Well, fast forward a few months and here am I single and a little more cynical. The guy decided that I wasn't worth the long haul. In coffee terms, his medium roast was no match for my extra bold. This paragraph could turn into a "WHY MY EX-BOYFRIEND SUCKS" paragraph, but I will not let it because a) internet bashing is mean, b) it made Mark Zuckerberg's life sad and c) I don't know if my ex reads my blog or not. All I will say is that he exemplified Bernadette Peter's description of the protagonists in Into The Woods, which, for you who are not obsessed with Sondheim, goes something to the effect of "You're not good. You're not bad. You're just nice," which let's face it dear readers clashes with my extreme nature. I am sometimes good, sometimes bad, but rarely nice.

But, single or no, my sister is still getting married. And I am still planning her wedding.

Not much has changed. I still ogle the pretty and/or shiny wedding-related things. I still wonder about my wedding. It just is a little tainted. I do not wish to be marrying my ex AT ALL nor would I want to marry Sarah's fiance (that's just weird), but I wish...I wish for something...it isn't really tangible...maybe for an alternate universe where things worked out or perchance a universe where I was already married or... I don't know. There's just an ache.

But, dear readers, the ache is covered by work business, by plays, by exercise, by my friends' nervous breakdowns, etc. I have discovered that if I don't make time for aching, I won't, which isn't good. A little aching reminds you that you are alive. That you are indeed human with emotions that are unexplainable and silly. Granted, one shouldn't be ruled by them, but feeling them gives that depth that let's you know that you are not in a cartoon or even a live action movie. You are in reality.

Forcing yourself to ache is hard, but being forced to plan a wedding after being dumped by some guy pretty much requires aching.

So, bring on the officiants and the photographer.

Bring on Bridezilla and crazy relatives.

Bring on the travel plans and the bachelorette party.

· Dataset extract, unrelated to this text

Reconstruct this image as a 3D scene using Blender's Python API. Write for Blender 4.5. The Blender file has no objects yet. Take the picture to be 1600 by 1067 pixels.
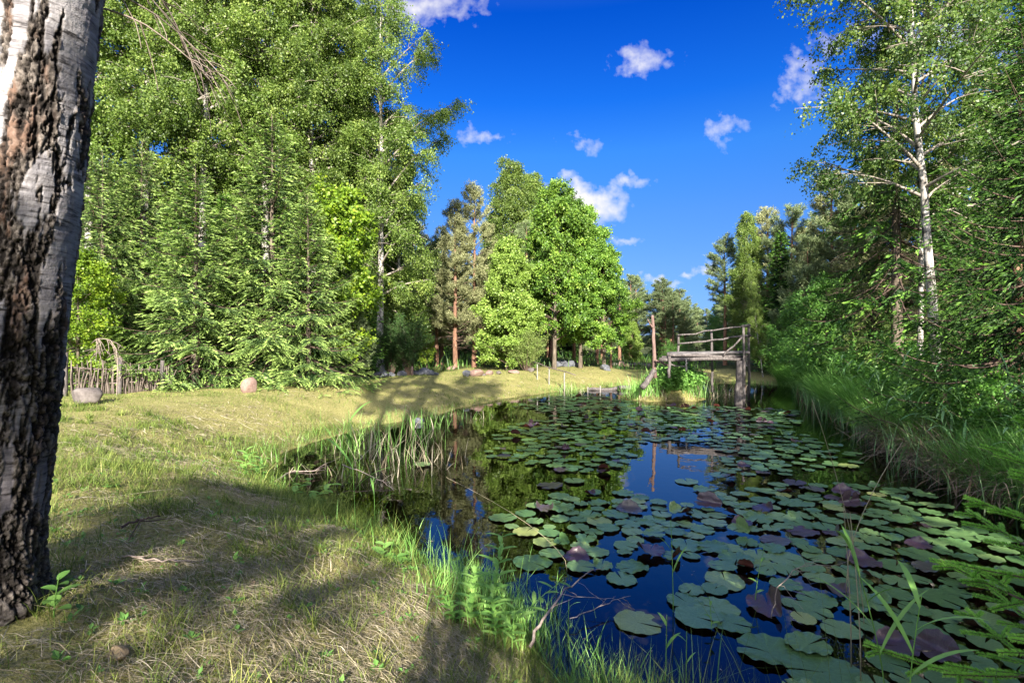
import bpy, math
import numpy as np
from math import radians, sin, cos, pi

SC = bpy.context.scene
COL = SC.collection
# ---------------------------------------------------------------- camera
CAM_Z = 2.0
F = 800.0                                  # focal length in pixels of the 1600 px wide photograph
cd = bpy.data.cameras.new('camera'); cd.lens = 18.0; cd.sensor_width = 36.0
cd.clip_start = 0.05; cd.clip_end = 2000
cam = bpy.data.objects.new('camera', cd); COL.objects.link(cam)
cam.location = (0, 0, CAM_Z); cam.rotation_euler = (radians(90), 0, 0)
SC.camera = cam
# ---------------------------------------------------------------- light
SUN_EL = radians(25)
SH = np.array([-0.08, 0.9968])             # direction in which shadows fall on the ground
sd = bpy.data.lights.new('sun', 'SUN'); sd.energy = 4.3; sd.angle = radians(0.53); sd.color = (1.0, 0.92, 0.79)
sun = bpy.data.objects.new('sun', sd); COL.objects.link(sun)
from mathutils import Vector
_d = Vector((SH[0]*cos(SUN_EL), SH[1]*cos(SUN_EL), -sin(SUN_EL)))
sun.rotation_euler = _d.to_track_quat('-Z', 'Y').to_euler(); sun.location = (10, -20, 30)
w = bpy.data.worlds.new('World'); SC.world = w; w.use_nodes = True
def ramp(nt, src, stops):
    r = nt.nodes.new('ShaderNodeValToRGB'); e = r.color_ramp.elements
    while len(e) < len(stops): e.new(0.5)
    for q, (p, c) in zip(e, stops): q.position = p; q.color = (*c, 1)
    nt.links.new(src, r.inputs[0]); return r.outputs[0]
def build_world():
    nt = w.node_tree; N = nt.nodes; L = nt.links; N.clear()
    out = N.new('ShaderNodeOutputWorld'); bg = N.new('ShaderNodeBackground')
    sky = N.new('ShaderNodeTexSky'); sky.sky_type = 'NISHITA'; sky.sun_disc = False
    sky.sun_elevation = SUN_EL
    sky.sun_rotation = math.atan2(-SH[0], -SH[1])      # clockwise from +Y, towards the sun
    sky.altitude = 100; sky.air_density = 1.0; sky.dust_density = 0.15; sky.ozone_density = 3.5
    hs = N.new('ShaderNodeHueSaturation'); hs.inputs['Saturation'].default_value = 1.0
    L.new(sky.outputs[0], hs.inputs['Color'])
    tc = N.new('ShaderNodeTexCoord'); sp = N.new('ShaderNodeSeparateXYZ'); L.new(tc.outputs['Generated'], sp.inputs[0])
    def m(op, a, b=None, c=None, clamp=False):
        n = N.new('ShaderNodeMath'); n.operation = op; n.use_clamp = clamp
        for i, q in enumerate((a, b, c)):
            if q is None: continue
            if isinstance(q, (int, float)): n.inputs[i].default_value = q
            else: L.new(q, n.inputs[i])
        return n.outputs[0]
    y = m('MAXIMUM', sp.outputs['Y'], 0.05)
    u = m('DIVIDE', sp.outputs['X'], y); v = m('DIVIDE', sp.outputs['Z'], y)
    cb = N.new('ShaderNodeCombineXYZ'); L.new(u, cb.inputs[0]); L.new(v, cb.inputs[1])
    nz = N.new('ShaderNodeTexNoise'); nz.inputs['Scale'].default_value = 14; nz.inputs['Detail'].default_value = 7
    nz.inputs['Roughness'].default_value = 0.6; L.new(cb.outputs[0], nz.inputs['Vector'])
    nz2 = N.new('ShaderNodeTexNoise'); nz2.inputs['Scale'].default_value = 45; nz2.inputs['Detail'].default_value = 5
    L.new(cb.outputs[0], nz2.inputs['Vector'])
    wv = N.new('ShaderNodeVectorMath'); wv.operation = 'MULTIPLY_ADD'
    L.new(nz.outputs['Color'], wv.inputs[0]); wv.inputs[1].default_value = (0.10, 0.10, 0); wv.inputs[2].default_value = (-0.05, -0.05, 0)
    ad = N.new('ShaderNodeVectorMath'); ad.operation = 'ADD'; L.new(cb.outputs[0], ad.inputs[0]); L.new(wv.outputs[0], ad.inputs[1])
    clouds = [  # centre and half size in the photograph's pixels, density
        (650, 12, 120, 34, .9), (1008, 92, 48, 24, .62), (1255, 120, 36, 50, .6), (1140, 198, 34, 20, .42), (762, 212, 42, 12, .5),
        (918, 222, 24, 12, .3), (905, 316, 92, 42, 1.7), (985, 283, 38, 12, .55), (888, 275, 18, 10, .45), (978, 377, 28, 10, .6),
        (1032, 436, 34, 11, 1.1), (1075, 420, 15, 8, .8), (1112, 414, 20, 16, 1.0), (1480, 60, 150, 60, .8), (1560, 230, 90, 50, .7),
        (930, 292, 30, 12, .5), (380, 40, 140, 50, .5), (1300, 60, 30, 20, .5)]
    tot = None
    for cx, cy, rx, ry, dn in clouds:
        s = N.new('ShaderNodeVectorMath'); s.operation = 'SUBTRACT'; L.new(ad.outputs[0], s.inputs[0]); s.inputs[1].default_value = ((cx-800)/F, (533-cy)/F, 0)
        k = N.new('ShaderNodeVectorMath'); k.operation = 'MULTIPLY'; L.new(s.outputs[0], k.inputs[0]); k.inputs[1].default_value = (1.12*F/rx, 1.12*F/ry, 0)
        ln = N.new('ShaderNodeVectorMath'); ln.operation = 'LENGTH'; L.new(k.outputs[0], ln.inputs[0])
        d = m('MULTIPLY_ADD', ln.outputs['Value'], -dn, dn*1.05)
        tot = d if tot is None else m('MAXIMUM', tot, d)
    a = m('MULTIPLY_ADD', nz.outputs['Fac'], 1.3, -0.62)
    b = m('MULTIPLY_ADD', nz2.outputs['Fac'], 1.5, -0.75)
    dens = m('ADD', m('ADD', tot, a), b)
    dens = m('MULTIPLY', dens, 0.8, clamp=True)
    dens = m('MULTIPLY', dens, m('GREATER_THAN', sp.outputs['Y'], 0.06))
    # broken white cloud added in the unseen sky behind the viewpoint to fill shade
    nb = N.new('ShaderNodeTexNoise'); nb.inputs['Scale'].default_value = 3.2; nb.inputs['Detail'].default_value = 6; L.new(tc.outputs['Generated'], nb.inputs['Vector'])
    bk = m('MULTIPLY', m('MULTIPLY_ADD', nb.outputs['Fac'], 4.0, -1.55, True), m('MULTIPLY_ADD', sp.outputs['Y'], -3.0, -0.25, True))
    bk = m('MULTIPLY', bk, m('MULTIPLY_ADD', sp.outputs['Z'], 8.0, 0.1, True))
    gr = ramp(nt, sp.outputs['Z'], [(.02, (.10, .16, .38)), (.134, (.135, .205, .35)), (.235, (.125, .24, .424)), (.34, (.085, .275, .53)), (.42, (.025, .215, .57)), (.54, (.004, .151, .545)), (.75, (.3, .4, .75)), (1, (.3, .4, .75))])
    gm = N.new('ShaderNodeMix'); gm.data_type = 'RGBA'; gm.blend_type = 'MULTIPLY'; gm.inputs['Factor'].default_value = 1; L.new(hs.outputs[0], gm.inputs['A']); L.new(gr, gm.inputs['B'])
    mx = N.new('ShaderNodeMix'); mx.data_type = 'RGBA'; L.new(dens, mx.inputs['Factor'])
    L.new(gm.outputs['Result'], mx.inputs['A']); mx.inputs['B'].default_value = (2.7, 2.65, 2.72, 1)
    mb_ = N.new('ShaderNodeMix'); mb_.data_type = 'RGBA'; L.new(bk, mb_.inputs['Factor']); L.new(mx.outputs['Result'], mb_.inputs['A']); mb_.inputs['B'].default_value = (12.5, 12.0, 11.2, 1)
    L.new(mb_.outputs['Result'], bg.inputs['Color']); bg.inputs['Strength'].default_value = 0.096
    L.new(bg.outputs[0], out.inputs['Surface'])
build_world()
SC.view_settings.view_transform = 'Standard'; SC.view_settings.look = 'None'
SC.view_settings.exposure = 2.0; SC.view_settings.gamma = 1.0
SC.cycles.max_bounces = 7; SC.cycles.diffuse_bounces = 4; SC.cycles.glossy_bounces = 3
SC.cycles.transmission_bounces = 4; SC.cycles.transparent_max_bounces = 6
SC.cycles.caustics_reflective = False; SC.cycles.caustics_refractive = False
SC.cycles.use_denoising = True
try: SC.cycles.denoiser = 'OPENIMAGEDENOISE'
except Exception: pass
SC.cycles.sample_clamp_indirect = 4.0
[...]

Bring on the everpresent sorrow of being a lonely girl living in Oklahoma waiting for her Christian, Ancient Greek literate, extra bold coffee loving guy.

1 comments:

keely steger said...

Good post. And to cheesily quote "How I Met Your Mother,"
Ted: Okay, I'm going to say something out loud that I've been doing a pretty good job of not saying out loud lately. What you and Tony have, what I thought for a second you and I had, what I know that Marshall and Lily have, I want that. I do. I keep waiting for it to happen. I'm waiting for it to happen and I guess I'm just tired of waiting. And that is all I'm going to say on that subject.
Stella: You know how I talked my way out of a speeding ticket?
Ted: Really?
Stella: I was heading upstate with my parents, I was doing 90 on the country roads. I got pulled over. So this cop, gets out of his car, swaggers over and he says, 'Lady, I've been waiting for you all day.' And I said, 'Sorry Officer, I got here as fast as I could.'
Ted: For real?
Stella: No, it's just a joke. [pause] I know that you're tired of waiting. And you may have to wait a little while more but, she's on her way, Ted. And she's getting here as fast as she can.